Si la situation s'est améliorée en 2023 sur le plan de la crise énergétique, la pénurie de carburant et la détérioration des infrastructures restent une menace constante. De plus, en 2022, Cuba a connu une crise énergétique marquée par des coupures de courant quotidiennes de plusieurs heures dans tout le pays.
Il semble y avoir, au sein de ce système qui se veut socialiste, des classes aisées et d'autres qui souffrent de la précarité. Par exemple, les retraités et les fonctionnaires gagnent entre 7 et 15 dollars (au taux de change informel), alors qu'une boîte d'œufs peut coûter environ 11 dollars. Bref, tous ces facteurs se conjuguent pour créer de profondes inégalités sur l'île.

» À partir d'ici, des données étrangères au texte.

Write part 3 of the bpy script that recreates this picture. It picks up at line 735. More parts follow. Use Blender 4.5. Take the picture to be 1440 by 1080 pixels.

Cuba est secouée par une vague de changements qui pourrait bien déboucher sur des bouleversements sociaux. Les réformes économiques proposées par le gouvernement cubain risquent d'être contre-productives. En effet, si elles améliorent les chiffres macroéconomiques, elles risquent de pénaliser la population : moins d'allocations, des produits de première nécessité plus chers, etc. Le tourisme, sur lequel l'État a misé toutes ses cartes en tant que moteur économique, reste bien en deçà des niveaux de 2019. Pour résumer, la situation de l'île est complexe.